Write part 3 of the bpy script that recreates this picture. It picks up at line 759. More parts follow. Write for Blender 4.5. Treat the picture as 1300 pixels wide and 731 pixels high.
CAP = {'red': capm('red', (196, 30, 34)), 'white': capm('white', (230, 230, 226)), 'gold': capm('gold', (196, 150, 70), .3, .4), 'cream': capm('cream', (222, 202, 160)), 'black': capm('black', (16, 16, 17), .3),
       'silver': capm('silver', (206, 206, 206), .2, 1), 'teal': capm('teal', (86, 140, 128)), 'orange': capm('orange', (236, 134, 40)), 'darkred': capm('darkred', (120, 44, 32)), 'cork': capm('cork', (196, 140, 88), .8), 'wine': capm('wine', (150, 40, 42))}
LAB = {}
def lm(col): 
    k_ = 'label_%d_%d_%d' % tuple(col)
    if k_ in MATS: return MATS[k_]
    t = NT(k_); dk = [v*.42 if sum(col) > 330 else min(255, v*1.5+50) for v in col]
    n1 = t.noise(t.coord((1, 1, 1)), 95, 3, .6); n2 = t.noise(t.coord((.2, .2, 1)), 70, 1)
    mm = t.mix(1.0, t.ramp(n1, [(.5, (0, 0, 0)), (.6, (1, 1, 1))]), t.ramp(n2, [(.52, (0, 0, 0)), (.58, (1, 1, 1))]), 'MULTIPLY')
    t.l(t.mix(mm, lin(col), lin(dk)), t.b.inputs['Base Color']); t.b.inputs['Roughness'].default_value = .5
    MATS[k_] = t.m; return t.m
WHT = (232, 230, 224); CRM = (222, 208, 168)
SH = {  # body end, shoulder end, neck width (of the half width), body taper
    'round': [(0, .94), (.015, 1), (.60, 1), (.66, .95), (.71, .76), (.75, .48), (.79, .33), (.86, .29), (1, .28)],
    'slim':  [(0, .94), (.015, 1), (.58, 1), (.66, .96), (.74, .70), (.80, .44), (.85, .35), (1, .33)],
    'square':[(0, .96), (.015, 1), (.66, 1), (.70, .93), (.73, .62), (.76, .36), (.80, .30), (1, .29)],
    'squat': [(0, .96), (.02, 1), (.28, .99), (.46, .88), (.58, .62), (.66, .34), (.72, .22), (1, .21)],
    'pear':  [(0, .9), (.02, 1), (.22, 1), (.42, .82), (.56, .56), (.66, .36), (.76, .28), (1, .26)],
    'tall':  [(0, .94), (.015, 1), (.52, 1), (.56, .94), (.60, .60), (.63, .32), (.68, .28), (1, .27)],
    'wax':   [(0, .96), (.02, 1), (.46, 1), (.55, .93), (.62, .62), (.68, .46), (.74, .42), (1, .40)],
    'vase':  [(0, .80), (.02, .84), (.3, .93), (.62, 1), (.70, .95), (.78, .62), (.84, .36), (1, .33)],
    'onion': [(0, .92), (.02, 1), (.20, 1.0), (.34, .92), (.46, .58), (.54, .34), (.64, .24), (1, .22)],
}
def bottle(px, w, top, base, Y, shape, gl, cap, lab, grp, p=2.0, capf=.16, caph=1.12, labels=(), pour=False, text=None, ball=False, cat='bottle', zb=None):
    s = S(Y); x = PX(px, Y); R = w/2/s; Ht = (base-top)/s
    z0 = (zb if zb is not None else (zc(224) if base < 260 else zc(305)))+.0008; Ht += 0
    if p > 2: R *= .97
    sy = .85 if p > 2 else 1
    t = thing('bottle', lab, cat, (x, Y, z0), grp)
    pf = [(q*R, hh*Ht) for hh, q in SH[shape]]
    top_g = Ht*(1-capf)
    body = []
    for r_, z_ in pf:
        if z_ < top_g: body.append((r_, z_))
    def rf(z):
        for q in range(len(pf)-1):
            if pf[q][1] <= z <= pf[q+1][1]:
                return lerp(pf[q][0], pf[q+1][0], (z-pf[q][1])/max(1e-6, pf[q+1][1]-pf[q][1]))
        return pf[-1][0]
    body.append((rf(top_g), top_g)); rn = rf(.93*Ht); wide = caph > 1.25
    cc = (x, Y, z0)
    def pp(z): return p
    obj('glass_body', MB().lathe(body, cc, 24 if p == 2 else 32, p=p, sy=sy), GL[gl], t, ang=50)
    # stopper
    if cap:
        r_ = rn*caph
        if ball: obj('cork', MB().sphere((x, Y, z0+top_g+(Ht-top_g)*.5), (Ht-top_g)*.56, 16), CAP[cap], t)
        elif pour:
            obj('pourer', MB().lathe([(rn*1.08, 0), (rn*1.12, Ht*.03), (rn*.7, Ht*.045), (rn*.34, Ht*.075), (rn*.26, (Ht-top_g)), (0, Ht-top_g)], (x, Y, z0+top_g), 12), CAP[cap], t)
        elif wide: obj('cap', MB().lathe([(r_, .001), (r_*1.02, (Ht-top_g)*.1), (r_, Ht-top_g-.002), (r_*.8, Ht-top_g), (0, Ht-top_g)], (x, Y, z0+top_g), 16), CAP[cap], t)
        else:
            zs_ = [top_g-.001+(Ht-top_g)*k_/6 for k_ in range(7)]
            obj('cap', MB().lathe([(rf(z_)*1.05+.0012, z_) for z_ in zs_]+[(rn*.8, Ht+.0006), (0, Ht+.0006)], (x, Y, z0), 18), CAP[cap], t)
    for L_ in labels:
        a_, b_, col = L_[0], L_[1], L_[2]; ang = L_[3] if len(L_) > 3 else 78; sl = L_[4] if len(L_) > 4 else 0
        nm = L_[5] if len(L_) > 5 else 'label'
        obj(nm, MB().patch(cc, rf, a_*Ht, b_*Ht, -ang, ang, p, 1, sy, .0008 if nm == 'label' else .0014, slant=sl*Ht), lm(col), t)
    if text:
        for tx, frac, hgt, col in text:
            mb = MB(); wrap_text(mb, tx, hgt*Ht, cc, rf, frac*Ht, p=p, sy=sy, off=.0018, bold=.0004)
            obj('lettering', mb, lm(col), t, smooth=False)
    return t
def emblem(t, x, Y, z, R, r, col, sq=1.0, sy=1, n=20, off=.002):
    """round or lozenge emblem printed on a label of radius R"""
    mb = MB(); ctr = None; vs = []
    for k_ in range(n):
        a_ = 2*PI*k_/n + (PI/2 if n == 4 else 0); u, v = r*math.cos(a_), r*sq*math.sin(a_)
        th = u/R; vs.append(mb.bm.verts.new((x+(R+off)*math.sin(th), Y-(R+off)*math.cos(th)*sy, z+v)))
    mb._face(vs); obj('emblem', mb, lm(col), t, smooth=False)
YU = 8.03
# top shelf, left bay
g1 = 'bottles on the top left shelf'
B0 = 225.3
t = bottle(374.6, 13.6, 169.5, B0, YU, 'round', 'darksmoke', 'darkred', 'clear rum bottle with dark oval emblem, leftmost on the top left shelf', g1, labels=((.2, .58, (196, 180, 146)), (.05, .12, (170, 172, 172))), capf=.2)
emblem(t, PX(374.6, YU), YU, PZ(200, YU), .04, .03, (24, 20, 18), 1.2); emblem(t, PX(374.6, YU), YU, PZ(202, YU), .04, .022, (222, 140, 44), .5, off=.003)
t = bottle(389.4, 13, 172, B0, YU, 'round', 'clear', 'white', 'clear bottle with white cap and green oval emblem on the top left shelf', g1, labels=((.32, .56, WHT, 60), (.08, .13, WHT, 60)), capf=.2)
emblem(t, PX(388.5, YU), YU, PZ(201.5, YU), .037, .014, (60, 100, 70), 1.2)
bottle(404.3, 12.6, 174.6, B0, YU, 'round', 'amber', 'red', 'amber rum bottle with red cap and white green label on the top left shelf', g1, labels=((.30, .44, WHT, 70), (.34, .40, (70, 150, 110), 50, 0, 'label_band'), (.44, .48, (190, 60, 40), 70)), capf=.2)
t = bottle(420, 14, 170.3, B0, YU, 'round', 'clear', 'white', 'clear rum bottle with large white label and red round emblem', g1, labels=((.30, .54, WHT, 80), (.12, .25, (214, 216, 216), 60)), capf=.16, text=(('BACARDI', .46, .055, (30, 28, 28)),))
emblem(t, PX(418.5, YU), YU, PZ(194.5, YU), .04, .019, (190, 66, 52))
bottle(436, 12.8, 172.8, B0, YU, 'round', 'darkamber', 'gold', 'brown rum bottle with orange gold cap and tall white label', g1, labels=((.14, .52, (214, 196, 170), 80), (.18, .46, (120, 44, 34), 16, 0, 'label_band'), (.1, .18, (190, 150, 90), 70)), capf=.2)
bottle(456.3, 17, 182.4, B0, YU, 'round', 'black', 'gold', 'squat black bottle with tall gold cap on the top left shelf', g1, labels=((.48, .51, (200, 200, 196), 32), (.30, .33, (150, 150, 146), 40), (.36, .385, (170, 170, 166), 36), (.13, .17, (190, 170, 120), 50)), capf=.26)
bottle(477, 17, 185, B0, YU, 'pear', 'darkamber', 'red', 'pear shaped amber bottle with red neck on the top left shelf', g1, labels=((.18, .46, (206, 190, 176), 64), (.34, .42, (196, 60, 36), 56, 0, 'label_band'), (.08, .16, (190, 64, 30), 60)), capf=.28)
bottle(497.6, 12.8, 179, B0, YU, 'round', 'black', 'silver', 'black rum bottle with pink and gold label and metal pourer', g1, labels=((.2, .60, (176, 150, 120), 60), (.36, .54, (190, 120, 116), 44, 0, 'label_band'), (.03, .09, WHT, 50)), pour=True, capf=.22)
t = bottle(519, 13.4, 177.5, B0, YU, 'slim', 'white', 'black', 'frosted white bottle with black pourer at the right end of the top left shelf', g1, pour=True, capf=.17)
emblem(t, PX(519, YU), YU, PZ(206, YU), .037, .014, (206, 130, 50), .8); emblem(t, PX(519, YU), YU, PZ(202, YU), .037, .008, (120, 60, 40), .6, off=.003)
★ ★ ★
Work to do> Locate each line containing the string "wide" and show it.

Exercise output>
Write part 3 of the bpy script that recreates this picture. It picks up at line 759. More parts follow. Write for Blender 4.5. Treat the picture as 1300 pixels wide and 731 pixels high.
    body.append((rf(top_g), top_g)); rn = rf(.93*Ht); wide = caph > 1.25
        elif wide: obj('cap', MB().lathe([(r_, .001), (r_*1.02, (Ht-top_g)*.1), (r_, Ht-top_g-.002), (r_*.8, Ht-top_g), (0, Ht-top_g)], (x, Y, z0+top_g), 16), CAP[cap], t)